Shakhtar Donetsk CEO Serhii Palkin has issued a blistering condemnation of FIFA President Gianni Infantino, calling the prospect of Russia’s return to football a “moral failure” and “complicity” in war crimes.
Serhii Palkin, the CEO of FC Shakhtar Donetsk, has launched a scathing critique of FIFA President Gianni Infantino following suggestions that Russian teams could soon return to international competition.
Palkin described the current stance as a “complete detachment from reality,” arguing that such a move would ignore the ongoing devastation of a four-year full-scale war.
Palkin highlighted the human cost of the conflict, citing the deaths of hundreds of thousands and the destruction of critical infrastructure.
He questioned the timing and motivation behind the President’s shift in tone, asking, “Why, after four years of war, has [Infantino] not once come to Ukraine to see with his own eyes what is happening here?”
In a poignant challenge, Palkin invited Infantino to witness the reality of Ukrainian football under fire. He urged the FIFA chief to attend Shakhtar’s first match in February and speak with players like Dmytro Riznyk and Denys Tvardovskyi, both of whom lost family members in the fighting.
“Let him come and see how people live… how children play football under air-raid sirens, next to bomb shelters, under the constant threat of missiles and drones.”
Palkin rejected the notion that reintegrating Russia is a diplomatic bridge. “A statement about the return of Russian football is not a ‘step towards peace,'” he insisted.
The Moral Weight of the Game
“It is a continuation of this horror.

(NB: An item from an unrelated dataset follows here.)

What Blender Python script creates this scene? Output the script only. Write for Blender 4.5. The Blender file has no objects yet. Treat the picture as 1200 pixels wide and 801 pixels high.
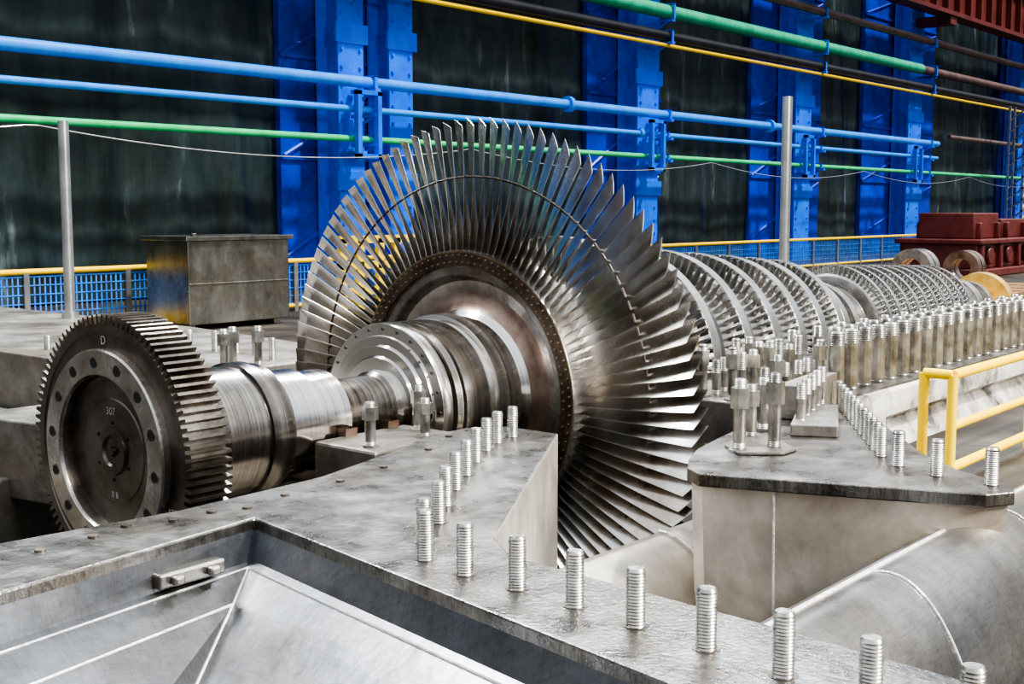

It is an attempt to pretend that war and aggression do not exist.”
The CEO concluded by framing the decision as more than just a sporting matter. He warned that supporting Russia’s return would be a “political and moral” choice with grave consequences.
Palkin asserted that football has no right to “turn a blind eye to evil” and that Infantino must take responsibility for any move that helps silence the narrative of war crimes.
“Football cannot exist outside reality,” Palkin stated, reminding the global community that just yesterday, sixteen Ukrainian miners—many of them Shakhtar supporters—were killed in a drone strike. For the club, this is not a debate about policy, but a matter of human survival.